Sunday, October 31, 2004

The Fifth Discipline of Building Your Cheese To Last While Searching For Excellence

Take a trip into any book store or glance at the shelves of most middle and upper level managers and you'll see that business books are huge business. Stroll down the shelves and you'll find books from CEOs, professional consultant, sports coaches, college professors, and even a cartoonist or two. You'll find titles like Built to Last, In Search of Excellence, Good To Great, and Who Moved My Cheese. Each of the books is full of pithy advice, sage systems, and guaranteed methods of turning your career, your business, and everything you touch into the next big thing.

Unfortunately, the truth to running your business will NOT be found within those pages. Every executive who scans the pages of the best selling tomes that populate the lists in Business Week looking for answers to life's problems will most likely come up short.

The simple fact of life is that successful businesses are built on hard work, good ideas, lots of luck, and good people.
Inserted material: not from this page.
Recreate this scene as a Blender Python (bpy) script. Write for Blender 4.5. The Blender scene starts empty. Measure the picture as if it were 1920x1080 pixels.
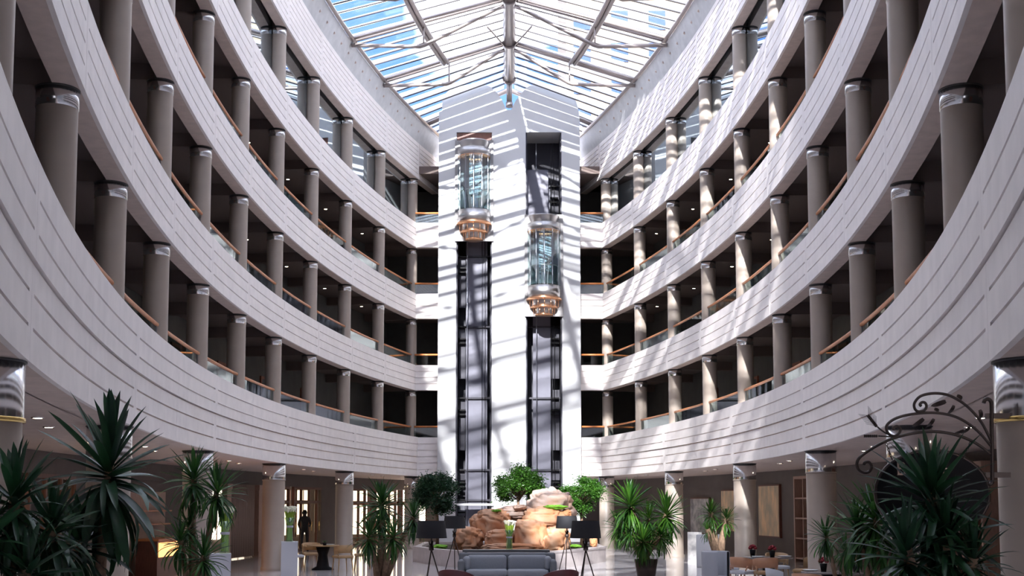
import bpy, math, random
from mathutils import Vector, Matrix, noise
random.seed(7)
SC = bpy.context.scene
COL = SC.collection
PI = math.pi

# ------------------------------------------------------------------ camera
F, TH, CX, PY, EYE = 2300.0, math.atan(2300.0 / 28000.0), 954.9, 754.7, 2.05
cd = bpy.data.cameras.new('camera'); cam = bpy.data.objects.new('camera', cd); COL.objects.link(cam)
cd.sensor_width = 36; cd.lens = F / 1920 * 36
cd.shift_x = (960 - CX) / 1920; cd.shift_y = (PY - 540) / 1920
cd.clip_end = 600; cd.clip_start = 0.05
cam.location = (0, 0, EYE); cam.rotation_euler = (PI / 2 + TH, 0, 0)
SC.camera = cam
def at(px, py, Y):
    """point on the plane y = Y seen at a place of the photograph (1920 x 1080)"""
    c, s = math.cos(TH), math.sin(TH); u = (px - CX) / F; v = (PY - py) / F
    t = Y / (c - v * s)
    return Vector((u * t, Y, EYE + (s + v * c) * t))

# ------------------------------------------------------------------ world, sun, exposure
SUN_DIR = Vector((0.145, 1.0, -0.60))
w = bpy.data.worlds.new('sky'); SC.world = w; w.use_nodes = True
nt = w.node_tree; bg = nt.nodes['Background']
tc = nt.nodes.new('ShaderNodeTexCoord'); nz = nt.nodes.new('ShaderNodeTexNoise'); cr = nt.nodes.new('ShaderNodeValToRGB')
nz.inputs['Scale'].default_value = 7.0; nz.inputs['Detail'].default_value = 6
cr.color_ramp.elements[0].position = 0.47; cr.color_ramp.elements[0].color = (0.042, 0.085, 0.205, 1)
cr.color_ramp.elements[1].position = 0.60; cr.color_ramp.elements[1].color = (1.0, 0.96, 0.92, 1)
nt.links.new(tc.outputs['Generated'], nz.inputs['Vector']); nt.links.new(nz.outputs['Fac'], cr.inputs['Fac'])
nt.links.new(cr.outputs['Color'], bg.inputs['Color']); bg.inputs['Strength'].default_value = 3.2
sl = bpy.data.lights.new('sun', 'SUN'); so = bpy.data.objects.new('sun', sl); COL.objects.link(so)
sl.energy = 10.5; sl.angle = math.radians(0.9); sl.color = (1.0, 0.96, 0.90)
so.rotation_euler = SUN_DIR.to_track_quat('-Z', 'Y').to_euler(); so.location = (-20, -60, 60)
SC.view_settings.view_transform = 'Standard'; SC.view_settings.look = 'None'
SC.view_settings.exposure = 1.45; SC.view_settings.gamma = 1.0; SC.view_settings.use_curve_mapping = False

# ------------------------------------------------------------------ materials
MATS = {}
def mat(name, col, rough=0.6, metal=0.0, spec=0.5, noise_amt=0.0, nscale=6.0, col2=None, bump=0.0, bscale=40.0, stretch=None, emit=None, estr=0, coat=0.0, trans=0.0, alpha=None):
    m = bpy.data.materials.new(name); m.use_nodes = True; n = m.node_tree; b = n.nodes['Principled BSDF']
    b.inputs['Base Color'].default_value = (*col, 1); b.inputs['Roughness'].default_value = rough
    b.inputs['Metallic'].default_value = metal; b.inputs['Specular IOR Level'].default_value = spec
    b.inputs['Coat Weight'].default_value = coat
    tcn = None
    if noise_amt or bump:
        tcn = n.nodes.new('ShaderNodeTexCoord'); mp = n.nodes.new('ShaderNodeMapping')
        n.links.new(tcn.outputs['Object'], mp.inputs['Vector'])
        if stretch: mp.inputs['Scale'].default_value = stretch
    if noise_amt:
        t = n.nodes.new('ShaderNodeTexNoise'); t.inputs['Scale'].default_value = nscale; t.inputs['Detail'].default_value = 5
        n.links.new(mp.outputs['Vector'], t.inputs['Vector'])
        r = n.nodes.new('ShaderNodeValToRGB')
        c2 = col2 or tuple(c * (1 - noise_amt) for c in col)
        r.color_ramp.elements[0].position = 0.35; r.color_ramp.elements[0].color = (*c2, 1)
        r.color_ramp.elements[1].position = 0.65; r.color_ramp.elements[1].color = (*col, 1)
        n.links.new(t.outputs['Fac'], r.inputs['Fac']); n.links.new(r.outputs['Color'], b.inputs['Base Color'])
    if bump:
        t2 = n.nodes.new('ShaderNodeTexNoise'); t2.inputs['Scale'].default_value = bscale; t2.inputs['Detail'].default_value = 4
        n.links.new(mp.outputs['Vector'], t2.inputs['Vector'])
        bp = n.nodes.new('ShaderNodeBump'); bp.inputs['Strength'].default_value = bump; bp.inputs['Distance'].default_value = 0.02
        n.links.new(t2.outputs['Fac'], bp.inputs['Height']); n.links.new(bp.outputs['Normal'], b.inputs['Normal'])
    if emit:
        b.inputs['Emission Color'].default_value = (*emit, 1); b.inputs['Emission Strength'].default_value = estr
    MATS[name] = m; return m
def glass(name, tint=(0.9, 0.95, 0.95), refl=0.12, rough=0.02, gcol=(1, 1, 1)):
    m = bpy.data.materials.new(name); m.use_nodes = True; n = m.node_tree; n.nodes.clear()
    o = n.nodes.new('ShaderNodeOutputMaterial'); mx = n.nodes.new('ShaderNodeMixShader')
    t = n.nodes.new('ShaderNodeBsdfTransparent'); g = n.nodes.new('ShaderNodeBsdfGlossy')
    t.inputs['Color'].default_value = (*tint, 1); g.inputs['Roughness'].default_value = rough; g.inputs['Color'].default_value = (*gcol, 1)
    mx.inputs['Fac'].default_value = refl
    n.links.new(t.outputs[0], mx.inputs[1]); n.links.new(g.outputs[0], mx.inputs[2]); n.links.new(mx.outputs[0], o.inputs['Surface'])
    MATS[name] = m; return m
def leafmat(name, c1, c2, tr=0.3):
    m = bpy.data.materials.new(name); m.use_nodes = True; n = m.node_tree; b = n.nodes['Principled BSDF']
    o = n.nodes['Material Output']
    oi = n.nodes.new('ShaderNodeObjectInfo'); tcn = n.nodes.new('ShaderNodeTexCoord'); t = n.nodes.new('ShaderNodeTexNoise')
    t.inputs['Scale'].default_value = 3.0; n.links.new(tcn.outputs['Object'], t.inputs['Vector'])
    ad = n.nodes.new('ShaderNodeMath'); ad.operation = 'ADD'; ad.use_clamp = True
    sb = n.nodes.new('ShaderNodeMath'); sb.operation = 'SUBTRACT'; sb.inputs[1].default_value = 0.5
    n.links.new(t.outputs['Fac'], sb.inputs[0]); n.links.new(sb.outputs[0], ad.inputs[0]); n.links.new(oi.outputs['Random'], ad.inputs[1])
    r = n.nodes.new('ShaderNodeValToRGB'); r.color_ramp.elements[0].color = (*c1, 1); r.color_ramp.elements[1].color = (*c2, 1)
    n.links.new(ad.outputs[0], r.inputs['Fac']); n.links.new(r.outputs['Color'], b.inputs['Base Color'])
    b.inputs['Roughness'].default_value = 0.38; b.inputs['Specular IOR Level'].default_value = 0.45
    tl = n.nodes.new('ShaderNodeBsdfTranslucent'); n.links.new(r.outputs['Color'], tl.inputs['Color'])
    mx = n.nodes.new('ShaderNodeMixShader'); mx.inputs['Fac'].default_value = tr
    n.links.new(b.outputs[0], mx.inputs[1]); n.links.new(tl.outputs[0], mx.inputs[2]); n.links.new(mx.outputs[0], o.inputs['Surface'])
    MATS[name] = m; return m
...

In some form or fashion, you'll find much of the same advice in all of these books, usually wrapped in some system a savvy author has created to market and try to sell to the masses.

This isn't to say the advice is bad, or that reading these books is a waste of time. However, realize that many of the business exaulted in these books will find hardship down the line and that many of the people writing these books are in the business of writing books.

The best way to read the books is with a highlighter and a notebook. Take down the stuff that touches your heart and mind, and chuck the rest. You know your business better than any author out there. Remember that.